In most cases the FET on the driver can’t handle really high currents (10 Amps or more). They got very, very hot in operation (over 120 deg C), even in highest modes. With a standard A17DD_L I won’t go over 7 Amps current on LED.
Second the lifespan of the emitter will decrease, and the more current the more heat has to be dissipated.

You will have losses in light flux (10 to 30 percent) in every light, because of TIR optics, lens, reflectors, no perfect focus and so on.

Thanks for the nice test! :wink: The 90CRI Variant of this LED is also special because of the die size (other 90CRI LEDs with a single die are smaller).

Why is the dize sie different from your last test? You measured 3.55mm^2 for the de-domed variant in that test.

I can reccommend using a Lee quarter Minus green filter (or even better a Lee Zircon) to reduce the green part of the spectrum. It makes it much more bearable.

In my last test I measured the semiconductor (die) size only. But this is wrong, with applied phosphor layer the LES is slightly bigger, as you can see. :wink:

The LED chip itself is always smaller than the LES in the complete LED (with phosphor and silicone). As example, see a EZ1950-p Chip is significantly smaller than the LES of a shaved / dedomed XM-L2 (where this chip is used in).

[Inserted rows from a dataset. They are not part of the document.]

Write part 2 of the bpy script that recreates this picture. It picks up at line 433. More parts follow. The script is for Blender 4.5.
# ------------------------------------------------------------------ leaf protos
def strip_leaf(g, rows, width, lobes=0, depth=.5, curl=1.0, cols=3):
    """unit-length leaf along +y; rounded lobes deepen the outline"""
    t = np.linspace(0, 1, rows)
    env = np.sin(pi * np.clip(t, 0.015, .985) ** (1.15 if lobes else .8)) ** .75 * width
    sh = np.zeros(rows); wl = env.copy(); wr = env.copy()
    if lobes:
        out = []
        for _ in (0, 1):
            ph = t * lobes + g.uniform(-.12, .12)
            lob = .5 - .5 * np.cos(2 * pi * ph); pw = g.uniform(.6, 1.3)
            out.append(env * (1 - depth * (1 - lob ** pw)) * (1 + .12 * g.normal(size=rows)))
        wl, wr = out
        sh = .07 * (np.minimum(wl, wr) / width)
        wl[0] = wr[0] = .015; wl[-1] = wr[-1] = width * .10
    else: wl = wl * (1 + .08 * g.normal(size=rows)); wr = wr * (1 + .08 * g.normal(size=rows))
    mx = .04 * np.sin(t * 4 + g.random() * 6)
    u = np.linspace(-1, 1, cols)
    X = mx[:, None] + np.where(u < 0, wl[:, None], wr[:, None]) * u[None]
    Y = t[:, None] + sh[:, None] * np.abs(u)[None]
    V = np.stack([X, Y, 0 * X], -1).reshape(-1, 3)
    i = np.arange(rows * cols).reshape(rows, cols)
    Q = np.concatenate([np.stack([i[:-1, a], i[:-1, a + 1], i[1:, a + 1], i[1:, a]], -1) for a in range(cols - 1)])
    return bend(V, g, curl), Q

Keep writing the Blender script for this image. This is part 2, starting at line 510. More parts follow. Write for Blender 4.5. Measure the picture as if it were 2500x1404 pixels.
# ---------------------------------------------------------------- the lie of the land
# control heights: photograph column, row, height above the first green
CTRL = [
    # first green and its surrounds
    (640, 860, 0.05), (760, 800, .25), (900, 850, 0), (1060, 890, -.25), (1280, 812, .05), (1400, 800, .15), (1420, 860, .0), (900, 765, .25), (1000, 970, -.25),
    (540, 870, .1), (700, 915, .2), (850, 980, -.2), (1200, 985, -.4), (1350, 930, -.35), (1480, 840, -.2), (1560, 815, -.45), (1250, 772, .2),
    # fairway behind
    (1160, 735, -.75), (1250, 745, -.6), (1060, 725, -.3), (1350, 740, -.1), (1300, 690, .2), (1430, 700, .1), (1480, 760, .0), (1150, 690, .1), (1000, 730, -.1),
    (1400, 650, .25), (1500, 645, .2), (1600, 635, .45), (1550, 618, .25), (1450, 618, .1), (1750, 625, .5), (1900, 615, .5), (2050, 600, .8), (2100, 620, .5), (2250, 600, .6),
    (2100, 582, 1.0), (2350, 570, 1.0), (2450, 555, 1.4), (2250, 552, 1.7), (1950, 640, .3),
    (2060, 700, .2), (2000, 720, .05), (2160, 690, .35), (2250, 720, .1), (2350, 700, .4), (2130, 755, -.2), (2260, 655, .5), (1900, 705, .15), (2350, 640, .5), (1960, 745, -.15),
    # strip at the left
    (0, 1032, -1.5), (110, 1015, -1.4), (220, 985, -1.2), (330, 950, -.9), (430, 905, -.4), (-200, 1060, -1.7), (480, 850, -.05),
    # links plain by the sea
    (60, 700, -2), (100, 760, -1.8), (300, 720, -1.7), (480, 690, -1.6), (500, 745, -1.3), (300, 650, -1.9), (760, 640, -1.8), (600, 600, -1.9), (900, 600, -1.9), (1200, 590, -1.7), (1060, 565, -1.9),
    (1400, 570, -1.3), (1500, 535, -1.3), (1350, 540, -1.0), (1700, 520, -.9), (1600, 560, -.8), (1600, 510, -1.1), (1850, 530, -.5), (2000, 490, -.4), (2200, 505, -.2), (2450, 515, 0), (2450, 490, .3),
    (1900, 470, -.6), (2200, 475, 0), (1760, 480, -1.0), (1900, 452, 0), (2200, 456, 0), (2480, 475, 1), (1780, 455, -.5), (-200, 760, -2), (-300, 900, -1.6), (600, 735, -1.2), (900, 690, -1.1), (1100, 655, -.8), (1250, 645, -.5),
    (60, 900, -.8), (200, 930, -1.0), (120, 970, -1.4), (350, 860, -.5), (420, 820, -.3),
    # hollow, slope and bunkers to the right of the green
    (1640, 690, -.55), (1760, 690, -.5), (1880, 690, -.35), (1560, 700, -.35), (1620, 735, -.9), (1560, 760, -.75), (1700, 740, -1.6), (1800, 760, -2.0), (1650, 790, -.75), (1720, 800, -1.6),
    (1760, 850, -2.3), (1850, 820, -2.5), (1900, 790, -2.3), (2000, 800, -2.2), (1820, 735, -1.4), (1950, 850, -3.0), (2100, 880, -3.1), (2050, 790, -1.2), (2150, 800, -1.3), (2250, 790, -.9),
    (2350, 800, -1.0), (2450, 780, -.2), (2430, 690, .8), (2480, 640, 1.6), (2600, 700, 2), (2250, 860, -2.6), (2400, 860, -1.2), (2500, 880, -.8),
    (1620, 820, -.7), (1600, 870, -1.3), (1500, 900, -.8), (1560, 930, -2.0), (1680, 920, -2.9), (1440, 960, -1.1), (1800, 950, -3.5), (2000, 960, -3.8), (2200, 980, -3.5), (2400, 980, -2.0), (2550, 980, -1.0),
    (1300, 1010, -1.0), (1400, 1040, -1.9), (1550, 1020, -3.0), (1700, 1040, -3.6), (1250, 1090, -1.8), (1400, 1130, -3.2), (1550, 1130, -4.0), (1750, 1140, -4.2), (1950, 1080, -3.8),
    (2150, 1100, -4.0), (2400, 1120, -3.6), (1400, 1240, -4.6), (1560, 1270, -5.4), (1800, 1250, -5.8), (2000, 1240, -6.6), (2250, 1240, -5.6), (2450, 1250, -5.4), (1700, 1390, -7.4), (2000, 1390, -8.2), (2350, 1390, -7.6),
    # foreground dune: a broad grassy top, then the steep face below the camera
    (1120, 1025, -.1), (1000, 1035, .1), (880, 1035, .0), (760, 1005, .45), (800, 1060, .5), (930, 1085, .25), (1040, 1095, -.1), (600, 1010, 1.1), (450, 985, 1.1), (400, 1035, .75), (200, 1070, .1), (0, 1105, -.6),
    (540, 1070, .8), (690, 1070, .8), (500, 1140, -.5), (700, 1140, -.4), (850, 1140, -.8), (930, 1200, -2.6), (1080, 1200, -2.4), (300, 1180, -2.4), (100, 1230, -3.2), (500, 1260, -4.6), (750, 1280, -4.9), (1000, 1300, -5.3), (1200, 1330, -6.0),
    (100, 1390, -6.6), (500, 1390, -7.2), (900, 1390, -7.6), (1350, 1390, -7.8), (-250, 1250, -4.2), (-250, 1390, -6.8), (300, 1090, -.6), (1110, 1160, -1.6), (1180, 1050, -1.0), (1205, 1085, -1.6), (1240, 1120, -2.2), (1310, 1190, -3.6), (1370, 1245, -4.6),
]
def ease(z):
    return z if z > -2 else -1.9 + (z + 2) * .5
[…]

I updated the LES size measurements and therefore the luminance values.
This affects all newest generation Cree LEDs.

You also added a very nice pic showing the emitters side!

TLF so sorry for your loss… Well I am not :smiling_imp:

Keof3 is the man! Beautiful review :+1:

Important notice:

I updated the luminance values for all LEDs shown in test chart including XP-L2 V5 40E. I could not update the luminance values for U6 40H because I ran out of samples.

To ensure more realistic values for 'real-life' conditions (flashlight use / secondary optics) I established a new testing method to determine the luminance with a SMO reflector. All upcoming and already existing tests will use this method!

Updating of my other tests will be done in the next hours / days.

Hi, wonderful review, does anyone know where to get the 90CRI variant on 16mm copper plate?

Is the xpl2 v5 still the highest bin? And has anyone used them in a triple setup what’s the current and output with a fet driver

I’m pretty sure V6 has been available for years.